Bohr Radius and Landau-type Theorems for Harmonic Mappings with Boundary Functions in Lebesgue Spaces

TL;DR

This paper establishes sharp Bohr-type inequalities and Landau-type theorems for harmonic mappings in the unit disk with boundary functions in Lebesgue spaces, extending classical results and identifying optimal radii.

Contribution

It introduces new sharp Bohr radii for harmonic mappings with boundary functions in Lebesgue spaces and improves Landau-type theorems with explicit univalence and schlicht disk radii.

Findings

Derived sharp Bohr radius for harmonic mappings with $L^p$ boundary functions.

Extended classical Bohr inequalities to broader harmonic mapping classes.
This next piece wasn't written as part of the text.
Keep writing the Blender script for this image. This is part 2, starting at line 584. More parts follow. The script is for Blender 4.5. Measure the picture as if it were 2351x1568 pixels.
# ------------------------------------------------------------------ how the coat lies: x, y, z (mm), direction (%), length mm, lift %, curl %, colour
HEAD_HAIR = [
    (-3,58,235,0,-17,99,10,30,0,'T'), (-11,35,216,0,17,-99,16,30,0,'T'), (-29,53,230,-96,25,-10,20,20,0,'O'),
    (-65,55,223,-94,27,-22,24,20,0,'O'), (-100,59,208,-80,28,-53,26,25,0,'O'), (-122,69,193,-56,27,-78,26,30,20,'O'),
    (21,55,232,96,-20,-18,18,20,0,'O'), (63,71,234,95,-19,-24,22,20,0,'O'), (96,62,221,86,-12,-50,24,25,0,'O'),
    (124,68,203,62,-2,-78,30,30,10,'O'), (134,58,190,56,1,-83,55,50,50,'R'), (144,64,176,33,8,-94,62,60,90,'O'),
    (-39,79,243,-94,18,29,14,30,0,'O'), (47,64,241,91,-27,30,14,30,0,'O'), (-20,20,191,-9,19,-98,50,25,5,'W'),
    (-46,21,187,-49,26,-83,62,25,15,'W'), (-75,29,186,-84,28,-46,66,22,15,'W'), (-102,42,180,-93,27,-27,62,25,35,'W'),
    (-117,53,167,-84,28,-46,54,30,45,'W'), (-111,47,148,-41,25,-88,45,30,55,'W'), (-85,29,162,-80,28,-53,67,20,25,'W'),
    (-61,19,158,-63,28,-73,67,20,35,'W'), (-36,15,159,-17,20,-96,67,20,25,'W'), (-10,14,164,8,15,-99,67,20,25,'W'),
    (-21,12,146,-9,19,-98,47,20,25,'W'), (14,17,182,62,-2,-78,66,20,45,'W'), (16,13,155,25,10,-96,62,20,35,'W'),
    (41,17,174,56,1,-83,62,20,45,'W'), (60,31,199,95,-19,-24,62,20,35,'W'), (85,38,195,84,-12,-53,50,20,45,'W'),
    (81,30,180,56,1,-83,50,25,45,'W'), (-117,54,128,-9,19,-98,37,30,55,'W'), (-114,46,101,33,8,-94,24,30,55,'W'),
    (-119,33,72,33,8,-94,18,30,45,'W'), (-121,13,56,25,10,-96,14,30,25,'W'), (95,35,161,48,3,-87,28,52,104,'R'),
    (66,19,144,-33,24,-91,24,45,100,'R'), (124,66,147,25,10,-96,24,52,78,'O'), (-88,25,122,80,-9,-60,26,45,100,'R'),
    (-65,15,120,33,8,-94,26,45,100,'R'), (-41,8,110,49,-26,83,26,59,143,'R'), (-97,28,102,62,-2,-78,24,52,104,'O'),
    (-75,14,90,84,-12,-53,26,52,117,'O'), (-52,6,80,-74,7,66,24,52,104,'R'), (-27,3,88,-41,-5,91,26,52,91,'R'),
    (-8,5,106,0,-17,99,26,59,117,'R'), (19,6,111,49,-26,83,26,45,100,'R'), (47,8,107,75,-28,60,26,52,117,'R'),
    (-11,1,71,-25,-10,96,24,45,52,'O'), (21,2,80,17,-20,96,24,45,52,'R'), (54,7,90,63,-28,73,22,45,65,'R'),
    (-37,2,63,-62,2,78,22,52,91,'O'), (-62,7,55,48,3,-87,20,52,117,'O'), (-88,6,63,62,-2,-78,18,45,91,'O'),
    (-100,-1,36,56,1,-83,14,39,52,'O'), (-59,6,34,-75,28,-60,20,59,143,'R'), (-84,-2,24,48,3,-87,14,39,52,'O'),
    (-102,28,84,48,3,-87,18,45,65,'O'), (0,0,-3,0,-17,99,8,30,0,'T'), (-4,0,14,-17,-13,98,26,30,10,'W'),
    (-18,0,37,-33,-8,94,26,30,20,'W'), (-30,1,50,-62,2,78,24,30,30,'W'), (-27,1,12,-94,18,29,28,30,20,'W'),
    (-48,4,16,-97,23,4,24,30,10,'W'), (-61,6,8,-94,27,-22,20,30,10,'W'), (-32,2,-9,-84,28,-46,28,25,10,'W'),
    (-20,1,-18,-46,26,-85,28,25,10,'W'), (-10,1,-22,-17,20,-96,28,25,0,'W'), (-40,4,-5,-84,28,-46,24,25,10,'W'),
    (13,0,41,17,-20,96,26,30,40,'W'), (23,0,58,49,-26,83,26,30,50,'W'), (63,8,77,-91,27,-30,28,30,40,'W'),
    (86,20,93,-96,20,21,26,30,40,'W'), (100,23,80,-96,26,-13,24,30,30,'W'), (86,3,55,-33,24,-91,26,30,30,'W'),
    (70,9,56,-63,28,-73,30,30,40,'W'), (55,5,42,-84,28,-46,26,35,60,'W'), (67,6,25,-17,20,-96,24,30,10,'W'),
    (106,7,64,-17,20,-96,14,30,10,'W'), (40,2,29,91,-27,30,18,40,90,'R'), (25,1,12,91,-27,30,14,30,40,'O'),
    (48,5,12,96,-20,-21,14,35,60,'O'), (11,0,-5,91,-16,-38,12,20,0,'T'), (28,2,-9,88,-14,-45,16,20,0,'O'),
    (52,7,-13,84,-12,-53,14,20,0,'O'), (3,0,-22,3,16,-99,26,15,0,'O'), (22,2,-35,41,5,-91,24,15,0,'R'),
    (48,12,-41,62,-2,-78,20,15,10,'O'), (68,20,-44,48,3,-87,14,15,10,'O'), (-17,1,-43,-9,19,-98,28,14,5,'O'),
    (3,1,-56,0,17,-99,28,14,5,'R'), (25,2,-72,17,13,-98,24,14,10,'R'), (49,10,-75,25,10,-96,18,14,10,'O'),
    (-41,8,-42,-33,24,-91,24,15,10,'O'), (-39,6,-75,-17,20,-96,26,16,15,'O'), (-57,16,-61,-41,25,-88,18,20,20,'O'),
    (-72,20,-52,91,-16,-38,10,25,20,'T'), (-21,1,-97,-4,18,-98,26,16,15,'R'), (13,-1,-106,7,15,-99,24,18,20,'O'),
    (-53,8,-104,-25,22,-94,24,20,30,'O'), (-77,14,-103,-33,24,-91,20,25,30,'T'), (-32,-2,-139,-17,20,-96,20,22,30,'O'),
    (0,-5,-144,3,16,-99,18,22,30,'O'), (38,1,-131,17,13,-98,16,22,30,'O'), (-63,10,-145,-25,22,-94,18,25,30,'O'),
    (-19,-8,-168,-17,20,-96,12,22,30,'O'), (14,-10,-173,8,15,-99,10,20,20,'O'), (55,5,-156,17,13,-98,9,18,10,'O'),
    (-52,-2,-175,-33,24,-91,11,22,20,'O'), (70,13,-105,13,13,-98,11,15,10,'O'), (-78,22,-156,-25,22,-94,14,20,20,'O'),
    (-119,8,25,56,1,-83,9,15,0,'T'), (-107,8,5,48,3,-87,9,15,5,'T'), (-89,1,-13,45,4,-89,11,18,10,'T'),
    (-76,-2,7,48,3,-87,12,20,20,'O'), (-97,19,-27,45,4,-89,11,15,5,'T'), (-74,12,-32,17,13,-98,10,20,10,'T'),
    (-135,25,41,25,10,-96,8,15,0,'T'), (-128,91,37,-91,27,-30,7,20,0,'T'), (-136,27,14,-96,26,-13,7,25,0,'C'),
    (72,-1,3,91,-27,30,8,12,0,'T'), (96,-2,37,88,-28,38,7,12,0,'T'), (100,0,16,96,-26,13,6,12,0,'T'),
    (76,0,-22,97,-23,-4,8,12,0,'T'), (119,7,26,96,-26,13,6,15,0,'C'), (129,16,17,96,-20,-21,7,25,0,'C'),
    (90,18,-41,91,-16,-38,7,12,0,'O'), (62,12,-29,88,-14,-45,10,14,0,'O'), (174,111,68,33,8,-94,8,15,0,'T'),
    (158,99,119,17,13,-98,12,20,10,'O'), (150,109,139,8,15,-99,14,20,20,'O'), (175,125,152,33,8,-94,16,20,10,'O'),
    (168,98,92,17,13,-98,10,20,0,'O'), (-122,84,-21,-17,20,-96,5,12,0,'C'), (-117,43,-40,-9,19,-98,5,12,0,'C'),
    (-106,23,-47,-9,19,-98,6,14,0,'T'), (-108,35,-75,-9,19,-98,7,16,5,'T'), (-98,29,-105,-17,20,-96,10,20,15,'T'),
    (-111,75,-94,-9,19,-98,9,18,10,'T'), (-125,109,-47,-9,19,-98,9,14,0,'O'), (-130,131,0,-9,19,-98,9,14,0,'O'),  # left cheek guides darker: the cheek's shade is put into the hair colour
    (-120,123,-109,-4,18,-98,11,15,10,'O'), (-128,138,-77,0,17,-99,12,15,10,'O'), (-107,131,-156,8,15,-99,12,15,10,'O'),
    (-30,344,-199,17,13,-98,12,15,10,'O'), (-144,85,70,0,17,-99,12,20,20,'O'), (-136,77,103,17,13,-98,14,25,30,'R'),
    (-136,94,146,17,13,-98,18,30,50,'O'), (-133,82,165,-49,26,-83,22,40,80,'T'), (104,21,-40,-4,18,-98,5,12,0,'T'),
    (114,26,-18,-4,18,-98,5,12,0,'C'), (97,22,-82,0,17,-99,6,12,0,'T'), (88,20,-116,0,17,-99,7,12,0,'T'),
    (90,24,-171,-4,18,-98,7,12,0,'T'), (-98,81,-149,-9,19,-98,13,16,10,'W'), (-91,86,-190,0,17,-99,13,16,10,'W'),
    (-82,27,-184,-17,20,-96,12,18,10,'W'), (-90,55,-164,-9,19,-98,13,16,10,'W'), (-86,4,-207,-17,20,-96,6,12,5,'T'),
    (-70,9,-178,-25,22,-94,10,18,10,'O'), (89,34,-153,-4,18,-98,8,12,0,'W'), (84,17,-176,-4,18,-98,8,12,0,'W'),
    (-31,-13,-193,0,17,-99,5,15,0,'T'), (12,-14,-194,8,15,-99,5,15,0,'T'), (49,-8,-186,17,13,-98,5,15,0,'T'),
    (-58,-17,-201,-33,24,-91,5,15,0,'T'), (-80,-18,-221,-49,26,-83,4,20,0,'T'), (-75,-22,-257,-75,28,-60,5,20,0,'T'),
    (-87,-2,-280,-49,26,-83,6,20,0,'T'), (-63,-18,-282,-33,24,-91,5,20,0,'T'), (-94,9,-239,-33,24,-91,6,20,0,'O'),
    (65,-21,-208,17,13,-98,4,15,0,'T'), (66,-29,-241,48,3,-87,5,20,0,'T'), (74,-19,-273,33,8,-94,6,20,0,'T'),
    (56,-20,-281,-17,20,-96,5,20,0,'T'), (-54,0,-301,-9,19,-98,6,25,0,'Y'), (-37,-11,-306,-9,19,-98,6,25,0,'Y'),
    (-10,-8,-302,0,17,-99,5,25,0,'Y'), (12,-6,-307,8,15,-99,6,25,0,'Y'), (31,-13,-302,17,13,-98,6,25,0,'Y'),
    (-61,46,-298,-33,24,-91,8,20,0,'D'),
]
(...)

Provided explicit radii for univalence and schlicht disks, with extremal functions demonstrating sharpness.

Abstract

This paper investigates the geometric and analytical properties of harmonic mappings $f$ in the unit disk $\mathbb{D}$ induced by boundary functions $F$ belonging to the Lebesgue spaces $L^{p}(\mathbb{T})$ for $1 \le p \le \infty$. We first establish a sharp Bohr-type inequality for the class of bounded harmonic mappings. Specifically, we prove that for a fixed analytic part $|a_{0}|= aM$, the majorant series $M_{f}(r)$ satisfies $M_{f}(r) \le M$ for $r \le (1-a)/(1-a+4/\pi)$, and demonstrate that this radius is best possible. This result is subsequently extended to harmonic mappings with $L^p$ boundary functions, where we determine the sharp Bohr radius $r_{p} = 1/(2C_{q}+1)$, with $C_{q}$ being a constant depending on the conjugate exponent $q$. Furthermore, the paper provides improved Landau-type theorems for these mappings. Under standard normalization, we derive explicit expressions for the radius of univalence $r_{0}$ and the radius of the inscribed schlicht disk $R_{0}$. The sharpness of these constants is discussed through the construction of extremal functions related to the Poisson kernel.